Fight against smog may be obscuring this year’s data

The Chinese government has indicated it remains intent on cutting back pollution. Premier Li Keqiang said last week in his annual government work report that authorities will strengthen pollution prevention and control in the year ahead.

At the same time, Li gave a lower economic growth target than last year, and said the country must be “fully prepared for a tough struggle.”

The economic outlook doesn’t bode well. Nomura’s Lu noted that pent-up demand in April and May of last year likely means the comparable year-on-year data on economic activity in the months ahead will be “negatively affected.” Lu lowered his first-quarter gross domestic growth forecast to 6.2 percent growth from the year-ago period, and maintained a forecast of an even slower 5.7 percent growth rate for the second quarter.

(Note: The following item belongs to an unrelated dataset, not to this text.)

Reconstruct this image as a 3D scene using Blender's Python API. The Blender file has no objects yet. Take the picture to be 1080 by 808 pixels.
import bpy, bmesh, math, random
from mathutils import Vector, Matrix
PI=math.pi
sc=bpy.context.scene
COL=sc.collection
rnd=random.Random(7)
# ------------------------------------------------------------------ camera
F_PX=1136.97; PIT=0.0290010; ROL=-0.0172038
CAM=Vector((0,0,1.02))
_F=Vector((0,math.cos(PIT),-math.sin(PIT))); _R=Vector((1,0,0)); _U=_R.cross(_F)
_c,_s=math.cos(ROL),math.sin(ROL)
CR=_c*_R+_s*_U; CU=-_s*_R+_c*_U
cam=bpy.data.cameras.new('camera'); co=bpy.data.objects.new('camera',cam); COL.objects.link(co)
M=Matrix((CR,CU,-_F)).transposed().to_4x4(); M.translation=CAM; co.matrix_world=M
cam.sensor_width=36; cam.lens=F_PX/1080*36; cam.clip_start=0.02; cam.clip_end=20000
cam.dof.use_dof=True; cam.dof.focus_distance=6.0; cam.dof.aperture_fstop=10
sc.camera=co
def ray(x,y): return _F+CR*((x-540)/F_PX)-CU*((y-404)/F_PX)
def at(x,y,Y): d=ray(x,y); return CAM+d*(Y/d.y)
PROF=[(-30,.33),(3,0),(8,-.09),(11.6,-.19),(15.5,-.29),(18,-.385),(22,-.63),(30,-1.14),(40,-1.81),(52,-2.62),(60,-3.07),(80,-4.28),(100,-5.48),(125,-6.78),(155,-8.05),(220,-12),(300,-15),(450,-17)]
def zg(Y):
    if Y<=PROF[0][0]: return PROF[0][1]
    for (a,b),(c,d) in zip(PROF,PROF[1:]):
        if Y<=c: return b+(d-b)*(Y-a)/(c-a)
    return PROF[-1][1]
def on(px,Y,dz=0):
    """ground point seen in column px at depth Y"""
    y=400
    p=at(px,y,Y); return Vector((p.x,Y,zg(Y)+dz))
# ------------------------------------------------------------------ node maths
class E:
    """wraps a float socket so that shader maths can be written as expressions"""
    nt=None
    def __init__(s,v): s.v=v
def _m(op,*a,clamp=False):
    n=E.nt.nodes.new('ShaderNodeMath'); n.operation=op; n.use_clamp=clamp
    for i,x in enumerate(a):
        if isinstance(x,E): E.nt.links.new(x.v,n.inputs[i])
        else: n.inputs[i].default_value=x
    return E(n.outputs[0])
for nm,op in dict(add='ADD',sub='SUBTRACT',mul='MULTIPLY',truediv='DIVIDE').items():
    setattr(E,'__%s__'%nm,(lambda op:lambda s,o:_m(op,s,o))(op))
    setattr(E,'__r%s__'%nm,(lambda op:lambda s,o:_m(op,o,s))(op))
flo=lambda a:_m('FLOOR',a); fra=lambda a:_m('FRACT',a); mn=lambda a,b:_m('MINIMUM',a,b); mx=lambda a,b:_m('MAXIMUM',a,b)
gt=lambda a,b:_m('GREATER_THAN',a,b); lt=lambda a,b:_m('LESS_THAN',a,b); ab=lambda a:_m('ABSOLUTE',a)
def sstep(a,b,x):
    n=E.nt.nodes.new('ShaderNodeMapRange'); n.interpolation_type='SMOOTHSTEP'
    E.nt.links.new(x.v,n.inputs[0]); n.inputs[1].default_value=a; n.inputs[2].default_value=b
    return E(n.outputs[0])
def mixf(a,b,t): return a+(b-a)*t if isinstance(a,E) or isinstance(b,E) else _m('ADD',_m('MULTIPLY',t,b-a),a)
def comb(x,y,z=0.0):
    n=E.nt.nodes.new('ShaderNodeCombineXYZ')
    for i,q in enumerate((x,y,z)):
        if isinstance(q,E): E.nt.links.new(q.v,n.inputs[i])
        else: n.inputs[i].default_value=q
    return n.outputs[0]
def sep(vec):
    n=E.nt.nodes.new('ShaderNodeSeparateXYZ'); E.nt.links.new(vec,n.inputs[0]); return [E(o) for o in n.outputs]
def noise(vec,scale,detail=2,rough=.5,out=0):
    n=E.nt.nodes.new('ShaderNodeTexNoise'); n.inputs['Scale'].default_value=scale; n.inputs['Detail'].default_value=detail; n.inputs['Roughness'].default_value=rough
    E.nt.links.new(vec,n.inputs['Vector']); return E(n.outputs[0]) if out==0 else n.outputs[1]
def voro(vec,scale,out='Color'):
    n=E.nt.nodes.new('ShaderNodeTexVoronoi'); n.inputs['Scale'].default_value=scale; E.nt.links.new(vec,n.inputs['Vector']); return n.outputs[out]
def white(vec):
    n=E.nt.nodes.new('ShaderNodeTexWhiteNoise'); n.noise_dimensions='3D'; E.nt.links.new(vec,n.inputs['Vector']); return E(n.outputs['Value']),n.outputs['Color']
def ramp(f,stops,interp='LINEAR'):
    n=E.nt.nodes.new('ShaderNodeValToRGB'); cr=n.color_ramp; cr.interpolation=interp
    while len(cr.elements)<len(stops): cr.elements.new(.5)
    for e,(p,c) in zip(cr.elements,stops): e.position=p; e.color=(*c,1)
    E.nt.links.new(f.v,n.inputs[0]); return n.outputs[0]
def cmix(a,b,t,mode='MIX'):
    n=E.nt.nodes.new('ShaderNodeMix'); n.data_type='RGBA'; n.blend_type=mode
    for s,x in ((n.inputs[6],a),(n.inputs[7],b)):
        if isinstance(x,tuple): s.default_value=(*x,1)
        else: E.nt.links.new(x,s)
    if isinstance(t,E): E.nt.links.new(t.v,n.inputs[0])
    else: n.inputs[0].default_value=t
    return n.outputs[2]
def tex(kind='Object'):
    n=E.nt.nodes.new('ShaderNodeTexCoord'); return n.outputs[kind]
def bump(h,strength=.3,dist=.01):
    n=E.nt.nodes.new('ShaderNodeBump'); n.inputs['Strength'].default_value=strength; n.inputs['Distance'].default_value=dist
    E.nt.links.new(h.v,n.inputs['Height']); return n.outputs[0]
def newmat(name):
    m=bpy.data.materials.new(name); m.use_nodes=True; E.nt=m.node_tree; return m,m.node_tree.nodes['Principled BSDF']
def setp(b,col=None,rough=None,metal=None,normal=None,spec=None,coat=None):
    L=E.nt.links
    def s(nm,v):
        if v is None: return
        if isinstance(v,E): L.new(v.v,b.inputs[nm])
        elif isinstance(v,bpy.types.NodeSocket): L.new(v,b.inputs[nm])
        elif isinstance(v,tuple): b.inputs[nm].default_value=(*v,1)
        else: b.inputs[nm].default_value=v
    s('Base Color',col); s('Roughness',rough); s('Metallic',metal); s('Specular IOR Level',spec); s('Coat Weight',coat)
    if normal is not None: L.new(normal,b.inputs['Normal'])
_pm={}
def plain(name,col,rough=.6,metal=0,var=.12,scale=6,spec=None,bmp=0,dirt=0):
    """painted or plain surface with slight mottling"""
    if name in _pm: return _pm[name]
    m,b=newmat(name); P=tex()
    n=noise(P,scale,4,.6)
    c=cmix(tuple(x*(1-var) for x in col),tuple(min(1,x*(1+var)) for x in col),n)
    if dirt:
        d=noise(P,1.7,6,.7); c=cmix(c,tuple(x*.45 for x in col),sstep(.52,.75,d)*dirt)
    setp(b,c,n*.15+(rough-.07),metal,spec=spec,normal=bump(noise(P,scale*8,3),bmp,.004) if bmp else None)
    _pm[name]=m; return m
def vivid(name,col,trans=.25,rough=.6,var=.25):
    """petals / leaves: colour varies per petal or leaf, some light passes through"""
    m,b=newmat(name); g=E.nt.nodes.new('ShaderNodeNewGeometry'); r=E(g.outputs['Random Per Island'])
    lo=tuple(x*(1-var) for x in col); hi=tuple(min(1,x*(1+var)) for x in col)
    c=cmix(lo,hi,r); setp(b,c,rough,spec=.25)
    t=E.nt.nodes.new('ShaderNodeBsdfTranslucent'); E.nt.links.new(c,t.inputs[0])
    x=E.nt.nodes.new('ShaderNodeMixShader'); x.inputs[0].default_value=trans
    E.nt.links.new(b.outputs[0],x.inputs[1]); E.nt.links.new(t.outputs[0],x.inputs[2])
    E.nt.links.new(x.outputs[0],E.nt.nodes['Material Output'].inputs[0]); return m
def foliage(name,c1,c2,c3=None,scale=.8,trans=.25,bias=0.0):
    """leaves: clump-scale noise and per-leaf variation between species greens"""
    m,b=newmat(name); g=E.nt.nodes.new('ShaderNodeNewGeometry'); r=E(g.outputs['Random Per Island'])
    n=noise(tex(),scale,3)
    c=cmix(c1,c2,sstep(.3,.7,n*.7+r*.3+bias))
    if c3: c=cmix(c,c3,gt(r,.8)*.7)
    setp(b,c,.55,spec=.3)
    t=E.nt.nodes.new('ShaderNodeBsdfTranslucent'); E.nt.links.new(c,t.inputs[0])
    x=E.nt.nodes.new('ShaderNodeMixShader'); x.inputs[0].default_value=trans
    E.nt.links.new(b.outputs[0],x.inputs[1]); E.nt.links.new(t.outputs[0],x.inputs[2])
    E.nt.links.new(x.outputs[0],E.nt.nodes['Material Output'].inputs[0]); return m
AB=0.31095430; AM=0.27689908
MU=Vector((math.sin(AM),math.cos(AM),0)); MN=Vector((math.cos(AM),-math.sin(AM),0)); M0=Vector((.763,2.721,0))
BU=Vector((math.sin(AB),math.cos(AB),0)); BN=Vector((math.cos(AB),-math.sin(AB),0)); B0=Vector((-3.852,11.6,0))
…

China’s economy grew at 6.6 percent last year, according to official government data, which represented the slowest pace since 1990. Beijing says it is aiming for 6 to 6.5 percent growth this year.

Analysts also pointed out that Thursday’s data release indicated the majority of fixed-asset investment came from property, while spending growth in areas more critical to the economy was less robust:

  • Manufacturing investment dropped to a 5.9 percent growth rate in January and February, down from 11.6 percent in the fourth quarter.
  • Infrastructure investment grew 2.5 percent, down from a 5.7 percent rate in the three months prior.

“(Thursday’s) data is the third wake-up call to the market in six days, after exports data last Friday and credit data on Sunday,” Larry Hu, head of China economics at Macquarie, said Thursday in a report. “All of them point to strong growth headwinds ahead, which lays the ground for a choppy market like 2012 (earnings downward revision and multiple upward revision, left charts) instead of a bull market like 2017 (both earnings and multiple being revised up).”

One of the few bright spots may be stabilization in retail sales, which Hu said he expects should grow at 8 percent this year, slightly below last year’s 9 percent growth.

The Shanghai composite fell 1.2 percent Thursday, and it’s down more than 3.5 percent over the last five trading days. Still, the index is up 19.9 percent for the year so far.